Van Damme plays Chance Boudreaux, a merchant sailor in New Orleans who gets suckered into helping pretty Nat Binder (Yancy Butler) find her missing dad. “Your father named you after a bug?” asks Chance in one of those Schwarzenegger-type cracks. Almost as grating as the forced humor is Butler’s flat line delivery, which sounds dubbed.
Things pick up when it’s discovered that Nat’s dad is the victim of Emil Fouchon (slimy Lance Henriksen) and Pik Van Cleaf (an even slimier Arnold Vosloo), two mercenaries who run a hunting service for millionaires eager to stalk human prey. Screenwriter Chuck Pfarrer (Darkman) lifts the plot from the 1932 classic Most Dangerous Game and adds a new wrinkle by making the quarry homeless combat veterans.
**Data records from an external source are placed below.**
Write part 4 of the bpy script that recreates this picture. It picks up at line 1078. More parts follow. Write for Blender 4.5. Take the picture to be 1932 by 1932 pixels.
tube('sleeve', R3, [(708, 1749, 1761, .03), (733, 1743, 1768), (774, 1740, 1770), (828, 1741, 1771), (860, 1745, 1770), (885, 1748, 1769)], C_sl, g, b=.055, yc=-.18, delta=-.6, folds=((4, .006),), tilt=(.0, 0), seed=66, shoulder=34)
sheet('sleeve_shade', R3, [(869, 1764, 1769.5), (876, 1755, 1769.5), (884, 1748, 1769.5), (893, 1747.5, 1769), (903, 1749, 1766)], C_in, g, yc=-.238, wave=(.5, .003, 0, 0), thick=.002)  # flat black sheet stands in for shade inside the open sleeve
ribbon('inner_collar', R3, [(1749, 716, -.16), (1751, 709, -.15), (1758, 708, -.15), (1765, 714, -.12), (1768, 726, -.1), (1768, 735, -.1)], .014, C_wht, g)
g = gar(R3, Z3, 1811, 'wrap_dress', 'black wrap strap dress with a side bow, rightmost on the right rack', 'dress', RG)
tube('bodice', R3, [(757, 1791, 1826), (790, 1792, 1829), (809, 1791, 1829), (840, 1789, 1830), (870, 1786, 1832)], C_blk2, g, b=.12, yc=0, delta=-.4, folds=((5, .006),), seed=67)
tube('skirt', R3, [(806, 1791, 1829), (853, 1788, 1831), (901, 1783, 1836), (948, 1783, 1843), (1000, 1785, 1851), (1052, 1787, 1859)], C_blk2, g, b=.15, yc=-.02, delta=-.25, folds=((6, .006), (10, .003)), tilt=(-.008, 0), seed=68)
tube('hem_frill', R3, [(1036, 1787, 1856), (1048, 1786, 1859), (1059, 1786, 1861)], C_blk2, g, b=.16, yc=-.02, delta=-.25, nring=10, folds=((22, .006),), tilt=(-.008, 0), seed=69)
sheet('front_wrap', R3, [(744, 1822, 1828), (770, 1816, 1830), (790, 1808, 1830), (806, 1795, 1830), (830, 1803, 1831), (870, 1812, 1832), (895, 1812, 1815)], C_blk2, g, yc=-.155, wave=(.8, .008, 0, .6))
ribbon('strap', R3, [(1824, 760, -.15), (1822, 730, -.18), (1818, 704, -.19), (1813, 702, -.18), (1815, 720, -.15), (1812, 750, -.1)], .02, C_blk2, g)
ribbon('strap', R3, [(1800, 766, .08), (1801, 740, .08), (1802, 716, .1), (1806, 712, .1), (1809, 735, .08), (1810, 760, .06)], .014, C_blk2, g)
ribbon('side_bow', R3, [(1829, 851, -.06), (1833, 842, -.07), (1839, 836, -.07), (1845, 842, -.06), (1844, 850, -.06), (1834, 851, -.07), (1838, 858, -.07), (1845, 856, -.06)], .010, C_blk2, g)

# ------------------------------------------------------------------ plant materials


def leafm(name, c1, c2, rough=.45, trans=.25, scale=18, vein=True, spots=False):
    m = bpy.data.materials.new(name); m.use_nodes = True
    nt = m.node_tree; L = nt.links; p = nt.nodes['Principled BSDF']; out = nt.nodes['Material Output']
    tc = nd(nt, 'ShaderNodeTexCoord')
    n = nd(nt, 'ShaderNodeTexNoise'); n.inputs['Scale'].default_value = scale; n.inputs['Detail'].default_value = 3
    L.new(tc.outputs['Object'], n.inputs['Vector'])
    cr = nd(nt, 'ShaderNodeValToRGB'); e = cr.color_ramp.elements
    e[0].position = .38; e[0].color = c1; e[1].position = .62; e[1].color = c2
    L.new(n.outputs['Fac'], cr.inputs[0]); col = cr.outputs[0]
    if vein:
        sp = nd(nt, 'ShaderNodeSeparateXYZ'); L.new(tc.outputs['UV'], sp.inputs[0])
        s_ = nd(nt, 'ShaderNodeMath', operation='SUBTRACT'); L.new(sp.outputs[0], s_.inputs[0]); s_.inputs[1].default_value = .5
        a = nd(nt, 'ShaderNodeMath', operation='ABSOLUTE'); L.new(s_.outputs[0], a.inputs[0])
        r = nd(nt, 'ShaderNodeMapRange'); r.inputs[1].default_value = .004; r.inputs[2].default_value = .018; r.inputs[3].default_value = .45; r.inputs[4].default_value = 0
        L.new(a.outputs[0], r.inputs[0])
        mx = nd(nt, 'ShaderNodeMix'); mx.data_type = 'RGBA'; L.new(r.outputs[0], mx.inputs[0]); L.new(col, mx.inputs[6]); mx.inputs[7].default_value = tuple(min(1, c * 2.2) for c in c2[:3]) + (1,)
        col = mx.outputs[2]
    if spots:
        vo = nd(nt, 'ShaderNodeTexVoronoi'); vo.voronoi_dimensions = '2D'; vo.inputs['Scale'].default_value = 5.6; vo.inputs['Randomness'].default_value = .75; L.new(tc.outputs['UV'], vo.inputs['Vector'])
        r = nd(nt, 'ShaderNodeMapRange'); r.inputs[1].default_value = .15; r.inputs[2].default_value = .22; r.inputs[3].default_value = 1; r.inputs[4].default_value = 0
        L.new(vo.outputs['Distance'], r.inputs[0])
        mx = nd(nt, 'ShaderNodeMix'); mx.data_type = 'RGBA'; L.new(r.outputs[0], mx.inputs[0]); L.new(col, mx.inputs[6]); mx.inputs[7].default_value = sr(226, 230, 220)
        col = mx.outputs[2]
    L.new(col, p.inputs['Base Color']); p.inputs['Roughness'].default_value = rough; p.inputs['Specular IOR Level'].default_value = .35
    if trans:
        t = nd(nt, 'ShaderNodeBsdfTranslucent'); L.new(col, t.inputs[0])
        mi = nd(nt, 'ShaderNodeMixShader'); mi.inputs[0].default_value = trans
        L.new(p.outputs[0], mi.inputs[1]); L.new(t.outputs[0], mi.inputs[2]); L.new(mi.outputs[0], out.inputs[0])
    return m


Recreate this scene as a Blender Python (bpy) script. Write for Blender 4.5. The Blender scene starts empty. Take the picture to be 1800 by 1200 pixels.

The sociology is bogus, but Woo uses it to launch a tremendously exciting hunt as the stalkers pursue Chance through the streets, bayous and warehouses of the Big Easy, evocatively shot by Russell Carpenter.
Even when the acting is hammy, notably Wilford Brimley’s turn as Chance’s Cajun uncle, Woo stages every fight with hypnotic grace. Ironically, he had to tone down a scene involving a severed ear to avoid an NC-17 rating, though Reservoir Dogs (with an ear scene to which Woo was paying homage) received an R. There are dangerous games in Hollywood that even Woo has yet to master.